I work as a grocery cashier at Fred Meyer. I love my job because it provides me the opportunity to interact with hundreds of new people a day for a short period of time, and the potential to create a lasting impact on someone. However, occasionally, I am impacted instead.
As per policy, whenever the POS prompts us to, cashiers are required to advertise our company's credit card to qualifying customers. It's a Rewards MasterCard, and helps the customer to earn double the points, and in turn, double the rebates, if the customer is interested. We as cashiers are alerted by a harsh and long- winded alarm when it is time to solicit.

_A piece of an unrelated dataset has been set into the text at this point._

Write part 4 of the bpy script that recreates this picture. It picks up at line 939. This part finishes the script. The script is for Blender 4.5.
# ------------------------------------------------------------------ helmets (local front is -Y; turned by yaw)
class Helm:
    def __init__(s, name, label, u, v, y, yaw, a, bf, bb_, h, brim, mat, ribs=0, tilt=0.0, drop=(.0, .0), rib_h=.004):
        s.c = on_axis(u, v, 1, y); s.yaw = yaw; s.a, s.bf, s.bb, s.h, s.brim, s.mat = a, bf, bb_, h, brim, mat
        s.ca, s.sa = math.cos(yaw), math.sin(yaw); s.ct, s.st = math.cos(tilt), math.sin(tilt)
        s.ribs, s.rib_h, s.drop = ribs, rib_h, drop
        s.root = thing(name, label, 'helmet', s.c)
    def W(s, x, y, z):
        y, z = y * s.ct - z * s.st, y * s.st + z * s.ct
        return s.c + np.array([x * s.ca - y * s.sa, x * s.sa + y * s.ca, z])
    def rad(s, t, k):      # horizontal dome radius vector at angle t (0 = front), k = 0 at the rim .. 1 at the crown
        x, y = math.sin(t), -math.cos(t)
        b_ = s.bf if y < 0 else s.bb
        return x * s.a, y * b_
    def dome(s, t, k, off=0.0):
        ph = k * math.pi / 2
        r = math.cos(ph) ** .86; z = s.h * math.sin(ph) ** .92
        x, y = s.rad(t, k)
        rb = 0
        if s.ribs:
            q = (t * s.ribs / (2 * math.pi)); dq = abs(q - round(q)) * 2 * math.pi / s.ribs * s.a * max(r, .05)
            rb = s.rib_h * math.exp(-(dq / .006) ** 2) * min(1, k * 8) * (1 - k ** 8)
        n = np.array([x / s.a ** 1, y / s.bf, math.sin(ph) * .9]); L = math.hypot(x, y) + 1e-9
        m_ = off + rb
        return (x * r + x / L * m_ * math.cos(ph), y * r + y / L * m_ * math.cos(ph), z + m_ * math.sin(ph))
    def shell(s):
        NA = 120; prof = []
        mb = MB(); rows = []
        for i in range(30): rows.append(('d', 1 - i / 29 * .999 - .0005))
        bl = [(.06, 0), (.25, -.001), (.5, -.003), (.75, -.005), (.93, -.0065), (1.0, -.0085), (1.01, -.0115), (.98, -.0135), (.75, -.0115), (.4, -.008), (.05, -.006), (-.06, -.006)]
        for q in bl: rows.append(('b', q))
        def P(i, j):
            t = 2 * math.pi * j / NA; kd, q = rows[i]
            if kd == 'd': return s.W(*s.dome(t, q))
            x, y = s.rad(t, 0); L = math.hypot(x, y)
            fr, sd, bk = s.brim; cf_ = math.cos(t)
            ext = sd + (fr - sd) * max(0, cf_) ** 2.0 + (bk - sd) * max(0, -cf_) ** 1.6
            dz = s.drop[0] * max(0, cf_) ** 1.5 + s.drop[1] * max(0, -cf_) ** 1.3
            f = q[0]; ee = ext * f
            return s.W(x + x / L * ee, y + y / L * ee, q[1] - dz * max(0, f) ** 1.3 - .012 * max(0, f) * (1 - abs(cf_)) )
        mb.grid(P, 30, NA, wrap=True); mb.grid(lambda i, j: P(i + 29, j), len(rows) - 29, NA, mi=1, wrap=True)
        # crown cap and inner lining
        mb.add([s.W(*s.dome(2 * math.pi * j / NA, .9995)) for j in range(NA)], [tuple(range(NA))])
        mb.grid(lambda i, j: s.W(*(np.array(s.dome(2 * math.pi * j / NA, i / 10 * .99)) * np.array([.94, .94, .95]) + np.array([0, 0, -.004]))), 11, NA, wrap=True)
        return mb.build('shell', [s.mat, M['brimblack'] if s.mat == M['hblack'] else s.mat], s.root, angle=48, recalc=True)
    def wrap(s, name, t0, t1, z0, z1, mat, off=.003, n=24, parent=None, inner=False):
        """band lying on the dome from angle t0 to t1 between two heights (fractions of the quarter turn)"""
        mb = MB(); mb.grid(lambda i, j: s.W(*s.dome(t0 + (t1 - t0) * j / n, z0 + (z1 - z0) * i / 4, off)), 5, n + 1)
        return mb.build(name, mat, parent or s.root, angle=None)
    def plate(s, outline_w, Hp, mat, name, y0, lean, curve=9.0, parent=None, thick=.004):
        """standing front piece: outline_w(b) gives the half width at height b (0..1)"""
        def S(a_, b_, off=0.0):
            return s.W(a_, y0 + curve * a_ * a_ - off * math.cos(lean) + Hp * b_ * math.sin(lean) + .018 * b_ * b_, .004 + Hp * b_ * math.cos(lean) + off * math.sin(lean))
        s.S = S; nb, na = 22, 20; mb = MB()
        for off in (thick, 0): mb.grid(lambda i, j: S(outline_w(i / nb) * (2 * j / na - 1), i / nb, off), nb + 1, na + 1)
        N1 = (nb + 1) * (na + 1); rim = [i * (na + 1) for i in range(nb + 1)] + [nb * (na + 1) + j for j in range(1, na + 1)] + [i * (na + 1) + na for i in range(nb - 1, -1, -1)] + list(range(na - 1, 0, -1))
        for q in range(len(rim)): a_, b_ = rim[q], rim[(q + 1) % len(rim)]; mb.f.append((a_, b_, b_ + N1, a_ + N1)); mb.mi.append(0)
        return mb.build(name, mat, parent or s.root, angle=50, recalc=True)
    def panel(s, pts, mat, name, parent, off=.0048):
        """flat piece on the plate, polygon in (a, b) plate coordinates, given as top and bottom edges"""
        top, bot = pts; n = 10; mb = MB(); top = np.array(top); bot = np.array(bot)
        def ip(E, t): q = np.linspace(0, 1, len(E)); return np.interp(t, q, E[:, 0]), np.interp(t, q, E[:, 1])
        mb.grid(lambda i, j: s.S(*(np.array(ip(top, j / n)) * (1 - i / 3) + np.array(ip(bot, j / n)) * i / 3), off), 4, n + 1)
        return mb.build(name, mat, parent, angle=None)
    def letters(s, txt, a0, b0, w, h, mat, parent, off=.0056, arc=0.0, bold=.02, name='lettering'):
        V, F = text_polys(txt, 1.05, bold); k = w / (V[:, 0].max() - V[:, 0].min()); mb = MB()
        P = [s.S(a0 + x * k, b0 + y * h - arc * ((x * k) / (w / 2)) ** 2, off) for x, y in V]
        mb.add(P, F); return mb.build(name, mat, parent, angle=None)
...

I am checking-out an older man (not in the perverted sense, but occupational) and am prompted to enlighten the customer about the card. I inform him that an application as well as the all the information are being printed on the bottom of his receipt. Instead of the typical "thank you", and display of mild interest, this man says, "Yeah, I don't need any more cards." Before I could respond, he subtly tells me, "I'm trying to get rid of all my wife's credit cards. She died last week."

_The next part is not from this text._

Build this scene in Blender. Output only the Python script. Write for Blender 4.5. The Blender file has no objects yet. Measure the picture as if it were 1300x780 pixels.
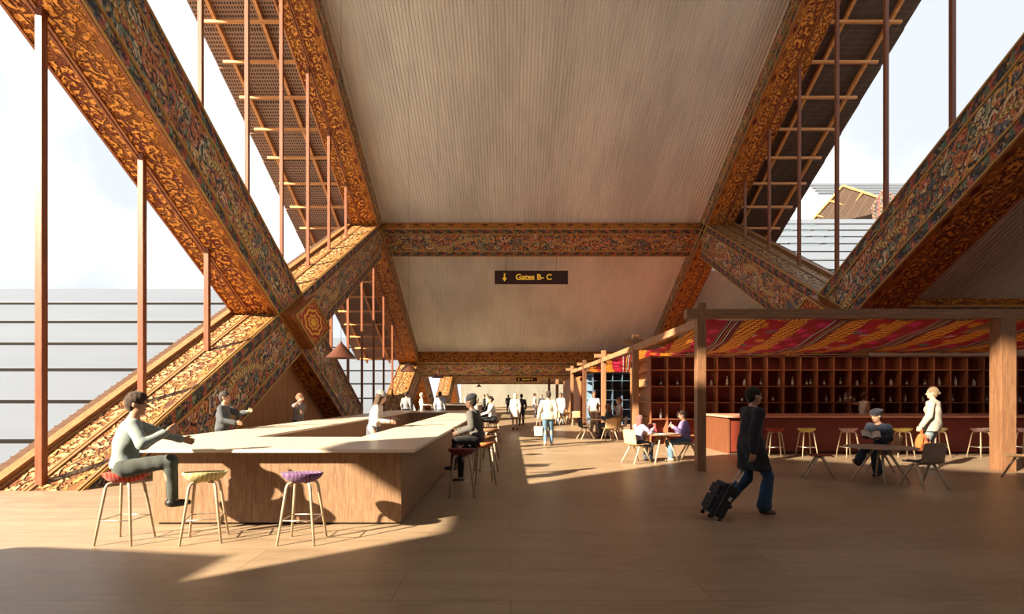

I sent him away with his receipt, his cash back, Catalina coupons, and my condolences; and he left me with a heavy heart and a hefty head.
I am still stuck on this incident and it's been almost a week. I am so sorry for the loss this man has to undergo, and I pray for him. But little day-mares keep visiting me: my family members, my close friends, or my boyfriend passing away. And it's a scary thought. To be content one day, and to be completely alone the next. I am fortunate that this devastating life experience has not been one I have experienced yet. But I fear for the day it does, because I cannot imagine living my life without the people I love. Or rather, I can, but deeply desire not to. I was impacted by this mans subtle sorrow, and am awakened to the need to appreciate.
"We never never know what we've got until it's gone."
I can promise you now, that I do; I'm getting as much time as I can before it's up.